# Short problem
In the listing below, find the line with "return tuple((v/255/12.92 if", then repeat exactly every line from the top through that one.
┌─ Dataset section
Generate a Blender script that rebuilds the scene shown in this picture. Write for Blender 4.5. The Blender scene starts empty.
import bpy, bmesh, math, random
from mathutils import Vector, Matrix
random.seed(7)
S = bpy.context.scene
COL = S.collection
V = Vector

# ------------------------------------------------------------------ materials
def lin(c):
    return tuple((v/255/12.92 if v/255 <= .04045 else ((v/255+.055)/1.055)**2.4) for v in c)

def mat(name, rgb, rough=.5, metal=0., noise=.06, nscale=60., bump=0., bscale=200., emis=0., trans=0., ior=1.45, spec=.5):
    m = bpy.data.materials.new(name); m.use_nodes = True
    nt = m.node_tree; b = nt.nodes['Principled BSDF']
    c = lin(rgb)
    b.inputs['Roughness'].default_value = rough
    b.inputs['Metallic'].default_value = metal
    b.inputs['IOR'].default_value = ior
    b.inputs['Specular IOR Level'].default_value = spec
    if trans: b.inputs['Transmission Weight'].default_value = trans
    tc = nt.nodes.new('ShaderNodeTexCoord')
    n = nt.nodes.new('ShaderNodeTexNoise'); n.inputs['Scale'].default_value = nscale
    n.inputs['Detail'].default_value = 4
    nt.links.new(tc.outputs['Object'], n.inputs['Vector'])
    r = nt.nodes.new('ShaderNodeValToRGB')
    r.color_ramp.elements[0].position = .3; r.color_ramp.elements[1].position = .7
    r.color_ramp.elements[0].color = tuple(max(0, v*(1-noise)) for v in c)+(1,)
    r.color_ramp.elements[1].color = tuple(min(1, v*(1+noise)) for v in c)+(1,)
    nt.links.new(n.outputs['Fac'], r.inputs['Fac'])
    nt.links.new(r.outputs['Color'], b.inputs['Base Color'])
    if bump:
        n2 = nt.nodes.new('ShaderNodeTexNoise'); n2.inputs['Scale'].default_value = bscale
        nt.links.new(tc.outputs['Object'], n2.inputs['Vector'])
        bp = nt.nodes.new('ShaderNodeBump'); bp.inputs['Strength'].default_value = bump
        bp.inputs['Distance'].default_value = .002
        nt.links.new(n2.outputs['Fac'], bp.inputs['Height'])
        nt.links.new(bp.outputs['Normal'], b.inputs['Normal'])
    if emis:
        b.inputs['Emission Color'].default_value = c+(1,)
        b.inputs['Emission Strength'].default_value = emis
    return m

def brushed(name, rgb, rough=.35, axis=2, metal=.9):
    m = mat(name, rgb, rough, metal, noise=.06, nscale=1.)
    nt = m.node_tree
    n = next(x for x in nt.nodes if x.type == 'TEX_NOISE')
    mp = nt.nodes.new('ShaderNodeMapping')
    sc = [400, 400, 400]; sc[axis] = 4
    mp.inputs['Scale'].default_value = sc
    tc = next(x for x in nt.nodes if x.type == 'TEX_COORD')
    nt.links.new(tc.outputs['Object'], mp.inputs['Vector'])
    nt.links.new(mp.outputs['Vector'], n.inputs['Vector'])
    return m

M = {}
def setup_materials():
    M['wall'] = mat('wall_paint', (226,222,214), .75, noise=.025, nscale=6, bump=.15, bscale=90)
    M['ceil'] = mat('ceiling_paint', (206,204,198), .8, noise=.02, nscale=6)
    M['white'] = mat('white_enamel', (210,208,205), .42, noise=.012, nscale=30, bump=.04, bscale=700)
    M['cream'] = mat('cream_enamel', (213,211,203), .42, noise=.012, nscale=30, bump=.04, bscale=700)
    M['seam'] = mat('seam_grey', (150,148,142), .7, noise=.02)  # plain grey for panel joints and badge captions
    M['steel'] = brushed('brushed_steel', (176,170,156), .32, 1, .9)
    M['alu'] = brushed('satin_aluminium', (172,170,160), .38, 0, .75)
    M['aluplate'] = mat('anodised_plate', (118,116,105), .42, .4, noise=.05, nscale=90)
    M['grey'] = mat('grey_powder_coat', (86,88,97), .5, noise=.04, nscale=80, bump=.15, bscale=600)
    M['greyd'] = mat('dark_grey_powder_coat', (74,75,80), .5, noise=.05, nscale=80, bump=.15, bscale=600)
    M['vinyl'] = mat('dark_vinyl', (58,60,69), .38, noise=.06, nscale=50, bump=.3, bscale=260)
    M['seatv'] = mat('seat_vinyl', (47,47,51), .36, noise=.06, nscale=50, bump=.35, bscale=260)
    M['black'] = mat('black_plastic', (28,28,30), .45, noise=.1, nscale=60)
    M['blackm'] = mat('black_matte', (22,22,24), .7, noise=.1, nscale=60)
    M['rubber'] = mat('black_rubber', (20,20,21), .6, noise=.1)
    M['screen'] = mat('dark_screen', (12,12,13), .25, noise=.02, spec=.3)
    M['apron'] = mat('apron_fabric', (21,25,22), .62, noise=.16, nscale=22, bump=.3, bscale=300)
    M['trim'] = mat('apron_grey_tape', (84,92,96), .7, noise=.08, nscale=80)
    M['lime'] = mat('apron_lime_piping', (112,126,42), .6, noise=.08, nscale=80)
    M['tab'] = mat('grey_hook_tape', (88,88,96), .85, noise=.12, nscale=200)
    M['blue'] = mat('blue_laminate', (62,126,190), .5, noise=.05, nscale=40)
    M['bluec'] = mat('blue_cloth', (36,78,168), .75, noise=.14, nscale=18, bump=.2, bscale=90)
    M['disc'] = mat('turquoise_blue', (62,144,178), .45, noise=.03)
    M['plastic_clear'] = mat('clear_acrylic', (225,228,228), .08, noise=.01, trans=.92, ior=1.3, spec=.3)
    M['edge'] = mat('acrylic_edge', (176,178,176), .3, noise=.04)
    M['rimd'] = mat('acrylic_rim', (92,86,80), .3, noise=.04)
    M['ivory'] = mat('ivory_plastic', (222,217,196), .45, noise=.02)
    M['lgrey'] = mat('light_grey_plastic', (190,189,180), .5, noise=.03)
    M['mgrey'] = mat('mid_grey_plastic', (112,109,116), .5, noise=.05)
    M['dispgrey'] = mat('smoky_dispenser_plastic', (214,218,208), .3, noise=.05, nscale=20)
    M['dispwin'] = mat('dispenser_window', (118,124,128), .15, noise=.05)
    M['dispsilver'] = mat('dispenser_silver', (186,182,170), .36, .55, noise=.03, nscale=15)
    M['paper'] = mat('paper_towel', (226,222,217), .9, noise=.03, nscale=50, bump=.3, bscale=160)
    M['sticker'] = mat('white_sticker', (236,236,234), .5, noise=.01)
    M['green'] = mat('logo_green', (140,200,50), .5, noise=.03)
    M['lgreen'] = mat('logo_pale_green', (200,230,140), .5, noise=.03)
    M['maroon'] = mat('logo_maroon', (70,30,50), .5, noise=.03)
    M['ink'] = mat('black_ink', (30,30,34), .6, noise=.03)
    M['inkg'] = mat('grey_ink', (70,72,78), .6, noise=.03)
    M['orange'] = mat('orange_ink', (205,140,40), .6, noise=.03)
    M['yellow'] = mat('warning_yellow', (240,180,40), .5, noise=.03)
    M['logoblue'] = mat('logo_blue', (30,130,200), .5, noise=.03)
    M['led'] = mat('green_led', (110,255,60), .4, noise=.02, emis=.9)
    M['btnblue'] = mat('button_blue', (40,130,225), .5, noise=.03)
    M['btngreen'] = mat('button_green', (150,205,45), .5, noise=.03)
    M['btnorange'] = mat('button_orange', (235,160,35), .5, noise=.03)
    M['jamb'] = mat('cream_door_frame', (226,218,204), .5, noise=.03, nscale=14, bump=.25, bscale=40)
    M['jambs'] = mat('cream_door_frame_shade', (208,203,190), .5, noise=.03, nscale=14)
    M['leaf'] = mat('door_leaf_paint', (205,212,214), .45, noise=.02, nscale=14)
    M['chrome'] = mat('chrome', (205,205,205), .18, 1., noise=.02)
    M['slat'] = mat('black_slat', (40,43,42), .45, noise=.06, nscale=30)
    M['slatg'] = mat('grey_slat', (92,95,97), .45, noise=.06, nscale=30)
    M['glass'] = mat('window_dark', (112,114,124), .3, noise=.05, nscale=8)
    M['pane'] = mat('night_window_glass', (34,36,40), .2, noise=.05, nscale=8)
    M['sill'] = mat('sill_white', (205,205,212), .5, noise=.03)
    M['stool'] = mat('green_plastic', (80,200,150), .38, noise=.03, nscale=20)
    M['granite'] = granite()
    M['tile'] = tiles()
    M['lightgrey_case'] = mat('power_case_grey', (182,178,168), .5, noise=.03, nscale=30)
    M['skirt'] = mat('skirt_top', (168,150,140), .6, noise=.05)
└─
# The response
Generate a Blender script that rebuilds the scene shown in this picture. Write for Blender 4.5. The Blender scene starts empty.
import bpy, bmesh, math, random
from mathutils import Vector, Matrix
random.seed(7)
S = bpy.context.scene
COL = S.collection
V = Vector

# ------------------------------------------------------------------ materials
def lin(c):
    return tuple((v/255/12.92 if v/255 <= .04045 else ((v/255+.055)/1.055)**2.4) for v in c)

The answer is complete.